Un  racconto di formazione felice, che si fa leggere. Lungo ma con penna lieve, semplice, scorrevole, Per “un’eco, sia pure affievolita”, si poponeva Capuana dedicando il racconto a Michele La Spina, pittore siciliano operante a Roma, “della mite poesia di Teocrito non spenta ancora nelle nostre campagne siciliane – Bonaviri fa di Teofrasto, nell’introduzione, addirittura un “poeta siculo ellenico”… Gratuito come è ogni racconto, ma senza una parola di troppo.
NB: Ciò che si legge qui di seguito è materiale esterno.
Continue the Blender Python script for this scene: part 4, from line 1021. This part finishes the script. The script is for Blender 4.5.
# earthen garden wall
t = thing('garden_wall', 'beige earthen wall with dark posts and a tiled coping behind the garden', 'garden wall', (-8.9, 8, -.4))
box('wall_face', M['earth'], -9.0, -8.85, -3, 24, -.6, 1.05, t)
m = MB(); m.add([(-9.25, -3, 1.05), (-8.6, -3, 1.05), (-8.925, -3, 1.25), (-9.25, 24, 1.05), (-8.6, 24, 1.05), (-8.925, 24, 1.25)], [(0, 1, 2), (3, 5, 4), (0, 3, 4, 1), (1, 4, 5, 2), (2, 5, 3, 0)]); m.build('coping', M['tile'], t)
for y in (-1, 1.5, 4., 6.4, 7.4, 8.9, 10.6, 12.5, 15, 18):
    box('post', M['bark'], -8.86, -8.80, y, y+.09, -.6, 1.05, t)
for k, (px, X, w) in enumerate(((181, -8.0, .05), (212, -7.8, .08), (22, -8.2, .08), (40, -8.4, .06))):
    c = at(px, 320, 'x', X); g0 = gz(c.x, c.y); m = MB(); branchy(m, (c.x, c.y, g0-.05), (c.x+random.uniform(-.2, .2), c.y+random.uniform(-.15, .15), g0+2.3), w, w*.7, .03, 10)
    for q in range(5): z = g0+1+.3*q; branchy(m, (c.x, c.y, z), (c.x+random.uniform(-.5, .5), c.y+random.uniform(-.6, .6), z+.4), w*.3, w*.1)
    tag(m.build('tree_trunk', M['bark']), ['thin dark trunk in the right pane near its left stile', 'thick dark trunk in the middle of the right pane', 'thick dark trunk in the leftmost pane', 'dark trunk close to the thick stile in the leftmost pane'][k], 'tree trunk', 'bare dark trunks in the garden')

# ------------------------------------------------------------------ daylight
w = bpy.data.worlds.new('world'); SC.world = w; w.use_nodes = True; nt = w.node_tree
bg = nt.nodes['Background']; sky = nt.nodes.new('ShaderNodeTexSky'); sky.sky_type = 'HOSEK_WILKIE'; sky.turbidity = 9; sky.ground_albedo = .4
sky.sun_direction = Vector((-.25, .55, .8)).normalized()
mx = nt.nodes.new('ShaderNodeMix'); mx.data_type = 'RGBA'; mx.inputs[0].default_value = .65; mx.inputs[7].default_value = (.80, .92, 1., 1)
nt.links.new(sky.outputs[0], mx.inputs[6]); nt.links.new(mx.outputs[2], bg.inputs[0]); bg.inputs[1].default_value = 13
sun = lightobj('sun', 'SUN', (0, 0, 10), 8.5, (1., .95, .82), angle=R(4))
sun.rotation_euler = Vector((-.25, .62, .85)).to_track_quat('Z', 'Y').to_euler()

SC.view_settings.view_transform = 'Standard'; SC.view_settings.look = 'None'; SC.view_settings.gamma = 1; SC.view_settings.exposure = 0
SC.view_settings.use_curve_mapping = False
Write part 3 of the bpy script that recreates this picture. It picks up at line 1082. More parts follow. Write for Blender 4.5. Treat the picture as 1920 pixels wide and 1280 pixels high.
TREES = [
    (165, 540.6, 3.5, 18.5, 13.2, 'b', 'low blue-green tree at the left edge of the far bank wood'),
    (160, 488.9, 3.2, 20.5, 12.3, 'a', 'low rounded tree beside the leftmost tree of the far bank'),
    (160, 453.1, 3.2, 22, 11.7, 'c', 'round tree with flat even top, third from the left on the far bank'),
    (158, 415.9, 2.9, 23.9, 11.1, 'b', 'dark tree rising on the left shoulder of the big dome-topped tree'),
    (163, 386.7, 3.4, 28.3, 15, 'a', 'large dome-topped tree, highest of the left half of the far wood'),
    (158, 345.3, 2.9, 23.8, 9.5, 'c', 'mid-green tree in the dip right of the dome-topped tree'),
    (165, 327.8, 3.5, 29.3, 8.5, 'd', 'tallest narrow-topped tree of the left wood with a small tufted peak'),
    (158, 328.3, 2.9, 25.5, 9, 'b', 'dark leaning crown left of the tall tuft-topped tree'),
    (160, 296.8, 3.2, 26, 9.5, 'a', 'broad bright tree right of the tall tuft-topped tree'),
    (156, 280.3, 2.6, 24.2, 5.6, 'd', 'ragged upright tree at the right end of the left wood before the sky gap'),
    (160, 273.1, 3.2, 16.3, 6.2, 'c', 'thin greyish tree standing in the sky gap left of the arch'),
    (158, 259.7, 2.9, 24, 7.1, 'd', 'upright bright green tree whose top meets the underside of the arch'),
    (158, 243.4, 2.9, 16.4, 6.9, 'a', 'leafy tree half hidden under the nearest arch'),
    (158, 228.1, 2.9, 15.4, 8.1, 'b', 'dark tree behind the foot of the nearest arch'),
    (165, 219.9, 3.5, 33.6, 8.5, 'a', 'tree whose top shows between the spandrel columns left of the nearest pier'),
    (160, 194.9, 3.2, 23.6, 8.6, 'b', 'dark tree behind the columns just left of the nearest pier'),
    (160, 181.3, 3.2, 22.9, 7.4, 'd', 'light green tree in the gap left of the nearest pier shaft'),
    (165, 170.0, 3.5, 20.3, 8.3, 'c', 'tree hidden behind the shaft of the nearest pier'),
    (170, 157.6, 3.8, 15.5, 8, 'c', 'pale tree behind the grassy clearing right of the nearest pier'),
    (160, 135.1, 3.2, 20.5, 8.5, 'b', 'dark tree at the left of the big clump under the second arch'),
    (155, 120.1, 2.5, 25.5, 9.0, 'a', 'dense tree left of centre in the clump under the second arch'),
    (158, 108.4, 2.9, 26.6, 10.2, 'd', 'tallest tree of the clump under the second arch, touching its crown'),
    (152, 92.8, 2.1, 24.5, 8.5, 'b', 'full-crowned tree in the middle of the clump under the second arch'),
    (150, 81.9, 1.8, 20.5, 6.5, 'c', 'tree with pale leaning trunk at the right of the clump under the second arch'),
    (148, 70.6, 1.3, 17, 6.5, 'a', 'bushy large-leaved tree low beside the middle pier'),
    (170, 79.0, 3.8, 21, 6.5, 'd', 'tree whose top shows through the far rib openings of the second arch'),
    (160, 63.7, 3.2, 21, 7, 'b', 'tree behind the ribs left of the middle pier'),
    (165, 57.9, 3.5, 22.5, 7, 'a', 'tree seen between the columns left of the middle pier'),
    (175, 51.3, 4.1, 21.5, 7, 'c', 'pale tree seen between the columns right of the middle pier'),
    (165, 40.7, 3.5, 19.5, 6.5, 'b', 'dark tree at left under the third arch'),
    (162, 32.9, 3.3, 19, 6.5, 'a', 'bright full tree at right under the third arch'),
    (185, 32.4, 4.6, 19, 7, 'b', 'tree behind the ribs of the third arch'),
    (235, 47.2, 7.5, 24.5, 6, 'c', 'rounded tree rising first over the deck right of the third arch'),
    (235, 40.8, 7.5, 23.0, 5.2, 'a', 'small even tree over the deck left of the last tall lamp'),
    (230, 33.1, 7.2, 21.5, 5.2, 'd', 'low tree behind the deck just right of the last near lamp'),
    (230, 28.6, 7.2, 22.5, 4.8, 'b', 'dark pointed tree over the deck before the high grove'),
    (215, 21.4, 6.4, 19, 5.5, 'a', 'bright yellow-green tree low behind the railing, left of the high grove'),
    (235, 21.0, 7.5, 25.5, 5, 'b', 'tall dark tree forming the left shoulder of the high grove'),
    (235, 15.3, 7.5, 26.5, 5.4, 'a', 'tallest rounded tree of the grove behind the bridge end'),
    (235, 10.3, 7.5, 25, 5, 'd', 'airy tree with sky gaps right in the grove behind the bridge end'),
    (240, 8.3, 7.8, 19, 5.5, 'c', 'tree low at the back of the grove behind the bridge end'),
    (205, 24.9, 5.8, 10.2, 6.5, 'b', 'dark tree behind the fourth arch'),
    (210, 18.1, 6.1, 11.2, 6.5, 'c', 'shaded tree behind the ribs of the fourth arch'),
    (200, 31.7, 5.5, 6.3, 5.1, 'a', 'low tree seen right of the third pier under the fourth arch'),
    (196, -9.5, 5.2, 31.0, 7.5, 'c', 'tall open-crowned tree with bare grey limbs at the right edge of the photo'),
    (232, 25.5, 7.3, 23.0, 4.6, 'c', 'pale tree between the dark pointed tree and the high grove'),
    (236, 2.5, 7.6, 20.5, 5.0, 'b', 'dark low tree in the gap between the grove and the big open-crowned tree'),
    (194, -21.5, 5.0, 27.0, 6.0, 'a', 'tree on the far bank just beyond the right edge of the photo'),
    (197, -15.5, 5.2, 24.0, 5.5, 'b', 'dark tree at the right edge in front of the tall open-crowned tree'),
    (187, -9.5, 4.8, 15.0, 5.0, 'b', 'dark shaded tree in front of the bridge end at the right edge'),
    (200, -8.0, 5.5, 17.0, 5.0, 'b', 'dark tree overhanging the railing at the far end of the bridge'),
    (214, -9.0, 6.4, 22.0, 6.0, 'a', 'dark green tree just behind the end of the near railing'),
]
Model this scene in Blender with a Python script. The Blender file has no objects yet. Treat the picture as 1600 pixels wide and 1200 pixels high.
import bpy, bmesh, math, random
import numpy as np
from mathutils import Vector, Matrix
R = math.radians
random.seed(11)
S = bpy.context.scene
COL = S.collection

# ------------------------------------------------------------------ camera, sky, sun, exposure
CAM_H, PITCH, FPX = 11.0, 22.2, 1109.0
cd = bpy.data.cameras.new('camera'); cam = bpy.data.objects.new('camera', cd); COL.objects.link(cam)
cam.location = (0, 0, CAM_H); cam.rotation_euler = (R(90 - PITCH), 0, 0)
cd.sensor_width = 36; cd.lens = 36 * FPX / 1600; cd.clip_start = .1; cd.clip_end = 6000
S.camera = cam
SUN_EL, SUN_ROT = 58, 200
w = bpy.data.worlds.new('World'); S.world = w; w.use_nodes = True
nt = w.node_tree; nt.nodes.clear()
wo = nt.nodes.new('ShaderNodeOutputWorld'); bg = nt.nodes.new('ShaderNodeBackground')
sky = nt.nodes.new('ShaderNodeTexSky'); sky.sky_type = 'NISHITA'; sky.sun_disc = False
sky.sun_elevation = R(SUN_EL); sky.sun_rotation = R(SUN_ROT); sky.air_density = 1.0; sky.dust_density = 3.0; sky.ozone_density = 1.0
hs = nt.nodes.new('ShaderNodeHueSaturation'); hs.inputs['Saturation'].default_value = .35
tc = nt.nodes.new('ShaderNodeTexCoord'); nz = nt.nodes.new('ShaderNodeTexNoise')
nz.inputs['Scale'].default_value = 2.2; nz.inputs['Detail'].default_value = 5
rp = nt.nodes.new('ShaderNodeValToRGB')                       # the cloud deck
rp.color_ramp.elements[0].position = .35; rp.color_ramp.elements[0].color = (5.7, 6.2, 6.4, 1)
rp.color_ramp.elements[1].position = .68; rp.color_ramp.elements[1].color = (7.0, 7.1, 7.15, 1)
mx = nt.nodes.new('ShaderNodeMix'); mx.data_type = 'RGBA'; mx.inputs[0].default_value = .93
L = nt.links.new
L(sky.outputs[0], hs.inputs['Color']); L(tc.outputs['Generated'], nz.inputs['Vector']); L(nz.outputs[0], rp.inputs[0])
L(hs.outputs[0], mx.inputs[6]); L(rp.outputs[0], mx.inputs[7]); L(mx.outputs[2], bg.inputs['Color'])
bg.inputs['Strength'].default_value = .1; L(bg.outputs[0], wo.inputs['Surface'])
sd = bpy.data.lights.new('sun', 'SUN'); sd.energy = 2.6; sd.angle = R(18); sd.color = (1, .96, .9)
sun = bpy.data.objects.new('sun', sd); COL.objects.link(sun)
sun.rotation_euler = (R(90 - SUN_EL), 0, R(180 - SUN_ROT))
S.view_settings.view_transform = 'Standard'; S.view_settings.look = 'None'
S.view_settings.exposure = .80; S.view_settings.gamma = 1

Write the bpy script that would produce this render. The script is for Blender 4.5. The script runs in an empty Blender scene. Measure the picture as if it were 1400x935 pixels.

La fotografia di un Faunetto abbozzato da La Spina, “non finito e polveroso” nello studio del pittore a via Margutta, ha ispirato via via il racconto – Capuana era un fanatico della fotografia. Ma è un ritorno a casa in realtà. Il tormentato Capuana ambienta la storia sotto la natìa Minéo, nella “vallata chiusa della montuosa catena dell’Arcùra”, spiega Bonaviri nell’introduzione, dove ancora oggi s’incontra rudere la grande masseria di famiglia, che aveva visto lo scrittore nascere e crescere. Minèo la nota editoriale dice “Parnaso siciliano” – “a Minèo i poeti a cento a cento”. Un’altra Sicilia, un altro mondo. Certo più gradevole, ma forse anche più vero di questo, ora deprecato  - e, se non altro per questo, deprecabile.